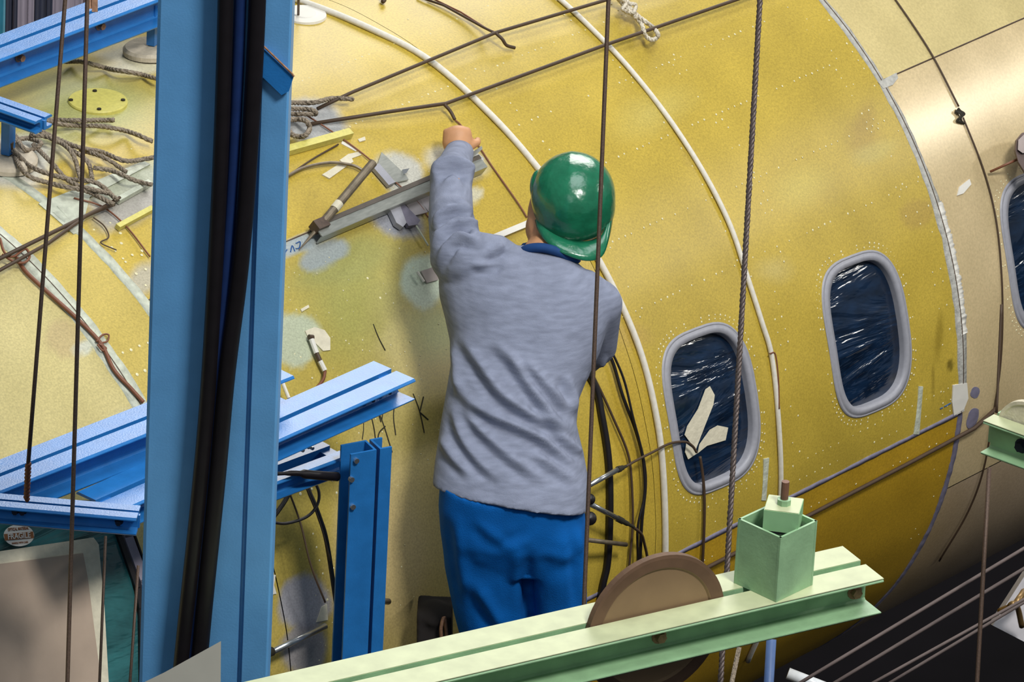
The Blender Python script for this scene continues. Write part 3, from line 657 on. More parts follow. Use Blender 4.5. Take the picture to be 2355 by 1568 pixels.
# brown guide cords stretched along the fuselage
def cord(pts, r, m, label, name='dark_cord'):
    return thing(name, MB().tube([near(x, y, o) for x, y, o in pts], r, 8), m, label, 'cord', None, True)
cord([(730, 250, .010), (810, 212, .05), (1140, 75, .06), (1400, -2, .07), (1480, -26, .07), (2100, -210, .05)], 0.0042, M_brown, 'upper of two dark cords stretched across the top of the fuselage')
cord([(715, 285, .010), (900, 256, .04), (1025, 238, .04), (1390, 104, .05), (1700, -3, .05), (1760, -25, .05), (2400, -230, .05)], 0.0044, M_brown, 'lower of two dark cords stretched across the top of the fuselage')
cord([(-20, 604, .05), (140, 525, .03), (245, 473, .03), (275, 455, .02)], 0.0048, M_brown, 'upper of two dark cords crossing the left seam below the rope bundle')
cord([(-20, 632, .05), (110, 560, .03), (200, 495, .03), (262, 470, .02)], 0.0042, M_brown, 'lower of two dark cords crossing the left seam below the rope bundle')
cord([(1500, 1365, .02), (1620, 1308, .02), (1870, 1180, .02), (2100, 1060, .02), (2240, 985, .02), (2290, 940, .03)], 0.0052, M_brown, 'dark cable slanting below the windows along the lower fuselage')
cord([(960, -8, .01), (1020, 12, .02), (1110, 62, .03), (1138, 76, .06)], 0.0030, M_brown, 'thin doubled cord knotted to the upper stretched cord', 'dark_cord')
cord([(985, -8, .015), (1060, 28, .02), (1120, 66, .035), (1138, 74, .06)], 0.0022, M_copper, 'second fine strand beside the doubled cord at the top', 'dark_cord')
wire('dark_cord', [near(1140, 76, .06), near(1155, 90, .05), near(1165, 104, .03), near(1184, 110, .02)], 0.0040, M_brown, 'frayed cord tail hanging from the upper stretched cord', 'cord')
wire('dark_cord', [near(1022, 240, .04), near(1036, 256, .03), near(1046, 275, .02)], 0.0040, M_brown, 'short cord tail hanging from the lower stretched cord above the hand', 'cord')
wire('dark_cord', surf_pts([(876, -6), (884, 0), (880, 4)], .01, 3), 0.005, M_brown, 'dark cord scrap at the top edge', 'cord', n=2)
wire('thin_wire', surf_pts([(1046, 275), (1062, 290), (1100, 335), (1130, 380), (1190, 465), (1212, 500)], 0.004), 0.0020, M_copper, 'fine brown wire running down from the hand to the helmet', 'wire', n=2)
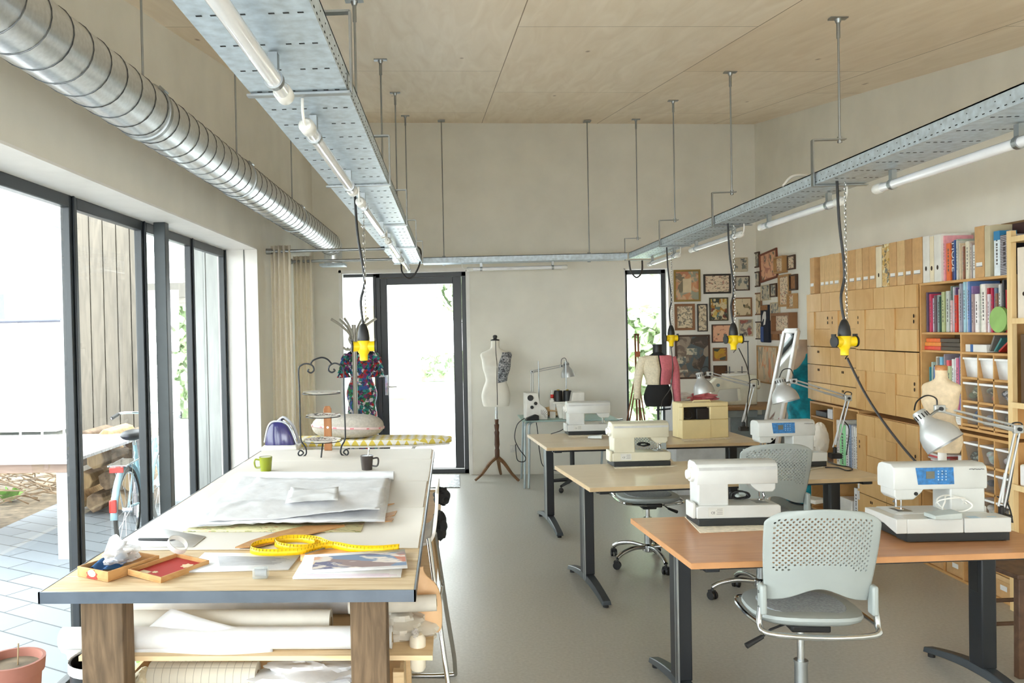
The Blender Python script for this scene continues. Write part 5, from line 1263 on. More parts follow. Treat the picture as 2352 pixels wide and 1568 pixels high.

**Stated exercise:**
Quote the material in full and exactly; do not carry over its pictures.

**Solution:**
The Blender Python script for this scene continues. Write part 3, from line 657 on. More parts follow. Use Blender 4.5. Take the picture to be 2355 by 1568 pixels.
# brown guide cords stretched along the fuselage
def cord(pts, r, m, label, name='dark_cord'):
    return thing(name, MB().tube([near(x, y, o) for x, y, o in pts], r, 8), m, label, 'cord', None, True)
cord([(730, 250, .010), (810, 212, .05), (1140, 75, .06), (1400, -2, .07), (1480, -26, .07), (2100, -210, .05)], 0.0042, M_brown, 'upper of two dark cords stretched across the top of the fuselage')
cord([(715, 285, .010), (900, 256, .04), (1025, 238, .04), (1390, 104, .05), (1700, -3, .05), (1760, -25, .05), (2400, -230, .05)], 0.0044, M_brown, 'lower of two dark cords stretched across the top of the fuselage')
cord([(-20, 604, .05), (140, 525, .03), (245, 473, .03), (275, 455, .02)], 0.0048, M_brown, 'upper of two dark cords crossing the left seam below the rope bundle')
cord([(-20, 632, .05), (110, 560, .03), (200, 495, .03), (262, 470, .02)], 0.0042, M_brown, 'lower of two dark cords crossing the left seam below the rope bundle')
cord([(1500, 1365, .02), (1620, 1308, .02), (1870, 1180, .02), (2100, 1060, .02), (2240, 985, .02), (2290, 940, .03)], 0.0052, M_brown, 'dark cable slanting below the windows along the lower fuselage')
cord([(960, -8, .01), (1020, 12, .02), (1110, 62, .03), (1138, 76, .06)], 0.0030, M_brown, 'thin doubled cord knotted to the upper stretched cord', 'dark_cord')
cord([(985, -8, .015), (1060, 28, .02), (1120, 66, .035), (1138, 74, .06)], 0.0022, M_copper, 'second fine strand beside the doubled cord at the top', 'dark_cord')
wire('dark_cord', [near(1140, 76, .06), near(1155, 90, .05), near(1165, 104, .03), near(1184, 110, .02)], 0.0040, M_brown, 'frayed cord tail hanging from the upper stretched cord', 'cord')
wire('dark_cord', [near(1022, 240, .04), near(1036, 256, .03), near(1046, 275, .02)], 0.0040, M_brown, 'short cord tail hanging from the lower stretched cord above the hand', 'cord')
wire('dark_cord', surf_pts([(876, -6), (884, 0), (880, 4)], .01, 3), 0.005, M_brown, 'dark cord scrap at the top edge', 'cord', n=2)
wire('thin_wire', surf_pts([(1046, 275), (1062, 290), (1100, 335), (1130, 380), (1190, 465), (1212, 500)], 0.004), 0.0020, M_copper, 'fine brown wire running down from the hand to the helmet', 'wire', n=2)
The Blender Python script for this scene continues. Write part 5, from line 1263 on. More parts follow. Treat the picture as 2352 pixels wide and 1568 pixels high.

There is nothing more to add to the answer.